> **WHAT YOU ARE ASKED TO DO**
Narrow the data below down to the lines containing "scene".

>> Start GIVEN MATERIAL

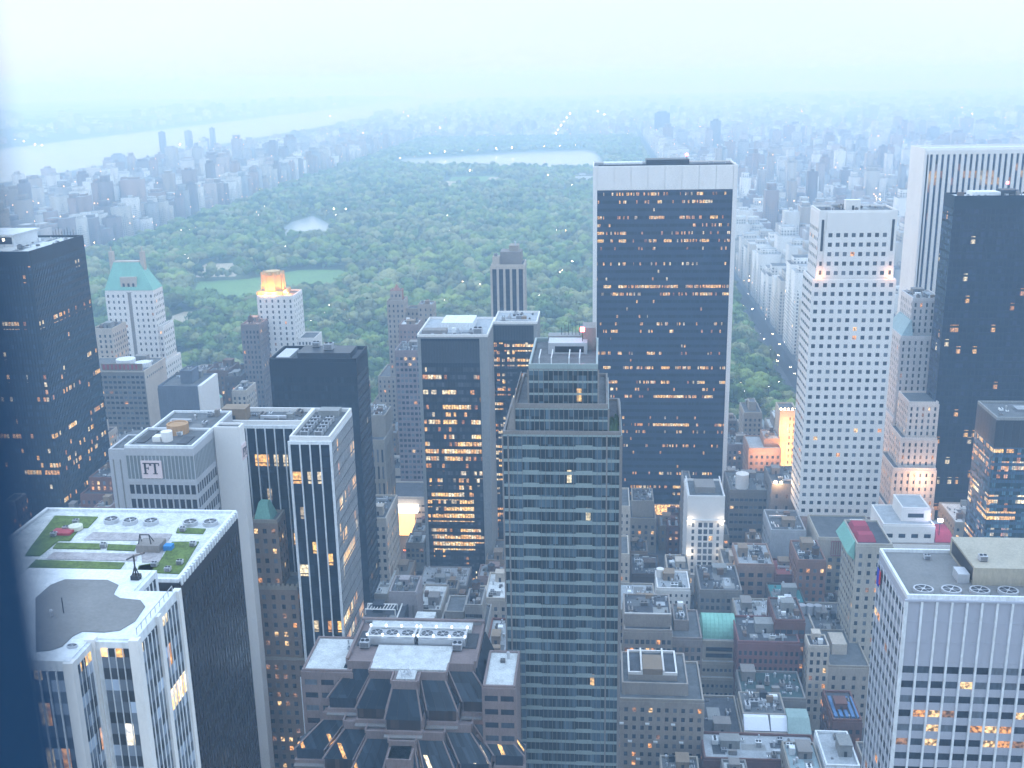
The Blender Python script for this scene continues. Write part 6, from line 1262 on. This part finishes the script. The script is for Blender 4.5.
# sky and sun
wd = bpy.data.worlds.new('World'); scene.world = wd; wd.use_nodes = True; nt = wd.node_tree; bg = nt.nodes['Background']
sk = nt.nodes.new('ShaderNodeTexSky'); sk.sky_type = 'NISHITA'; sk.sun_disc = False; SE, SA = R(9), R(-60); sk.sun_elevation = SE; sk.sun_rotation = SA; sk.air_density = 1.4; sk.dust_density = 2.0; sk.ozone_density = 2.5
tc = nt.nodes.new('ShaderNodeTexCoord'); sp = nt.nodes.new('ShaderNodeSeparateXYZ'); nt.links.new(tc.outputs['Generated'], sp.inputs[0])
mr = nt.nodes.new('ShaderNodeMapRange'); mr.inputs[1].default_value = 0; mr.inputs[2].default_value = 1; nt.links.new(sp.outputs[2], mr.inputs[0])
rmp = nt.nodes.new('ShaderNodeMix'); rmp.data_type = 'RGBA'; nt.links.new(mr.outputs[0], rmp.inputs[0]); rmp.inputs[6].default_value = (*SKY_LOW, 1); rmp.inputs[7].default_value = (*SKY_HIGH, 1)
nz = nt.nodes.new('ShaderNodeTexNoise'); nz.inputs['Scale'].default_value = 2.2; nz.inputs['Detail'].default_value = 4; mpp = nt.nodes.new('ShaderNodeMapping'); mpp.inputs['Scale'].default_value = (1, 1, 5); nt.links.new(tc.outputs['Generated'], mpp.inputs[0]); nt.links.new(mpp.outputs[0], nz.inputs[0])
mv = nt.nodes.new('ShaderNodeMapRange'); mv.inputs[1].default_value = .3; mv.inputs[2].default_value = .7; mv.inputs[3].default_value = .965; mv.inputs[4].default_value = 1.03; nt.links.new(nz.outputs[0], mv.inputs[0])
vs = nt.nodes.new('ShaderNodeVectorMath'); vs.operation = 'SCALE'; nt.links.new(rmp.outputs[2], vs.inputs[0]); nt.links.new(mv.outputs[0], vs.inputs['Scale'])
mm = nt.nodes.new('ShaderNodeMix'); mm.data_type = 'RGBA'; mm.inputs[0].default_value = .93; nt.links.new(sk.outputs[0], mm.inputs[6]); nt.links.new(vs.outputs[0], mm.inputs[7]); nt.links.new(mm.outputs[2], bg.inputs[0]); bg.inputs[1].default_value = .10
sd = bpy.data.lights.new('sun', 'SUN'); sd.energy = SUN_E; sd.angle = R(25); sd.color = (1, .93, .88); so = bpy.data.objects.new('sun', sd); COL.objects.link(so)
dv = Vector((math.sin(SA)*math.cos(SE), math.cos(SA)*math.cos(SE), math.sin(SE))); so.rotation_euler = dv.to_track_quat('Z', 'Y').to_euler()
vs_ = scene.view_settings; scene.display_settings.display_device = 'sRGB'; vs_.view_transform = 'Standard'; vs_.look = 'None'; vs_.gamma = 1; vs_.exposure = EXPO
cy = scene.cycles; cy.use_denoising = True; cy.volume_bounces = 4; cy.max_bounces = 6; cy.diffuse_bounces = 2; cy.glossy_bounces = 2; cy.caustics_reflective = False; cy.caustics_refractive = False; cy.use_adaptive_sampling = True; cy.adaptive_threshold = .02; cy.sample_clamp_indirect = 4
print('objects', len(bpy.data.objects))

>> End GIVEN MATERIAL

> **WRITTEN ANSWER**
The Blender Python script for this scene continues. Write part 6, from line 1262 on. This part finishes the script. The script is for Blender 4.5.
wd = bpy.data.worlds.new('World'); scene.world = wd; wd.use_nodes = True; nt = wd.node_tree; bg = nt.nodes['Background']
vs_ = scene.view_settings; scene.display_settings.display_device = 'sRGB'; vs_.view_transform = 'Standard'; vs_.look = 'None'; vs_.gamma = 1; vs_.exposure = EXPO
cy = scene.cycles; cy.use_denoising = True; cy.volume_bounces = 4; cy.max_bounces = 6; cy.diffuse_bounces = 2; cy.glossy_bounces = 2; cy.caustics_reflective = False; cy.caustics_refractive = False; cy.use_adaptive_sampling = True; cy.adaptive_threshold = .02; cy.sample_clamp_indirect = 4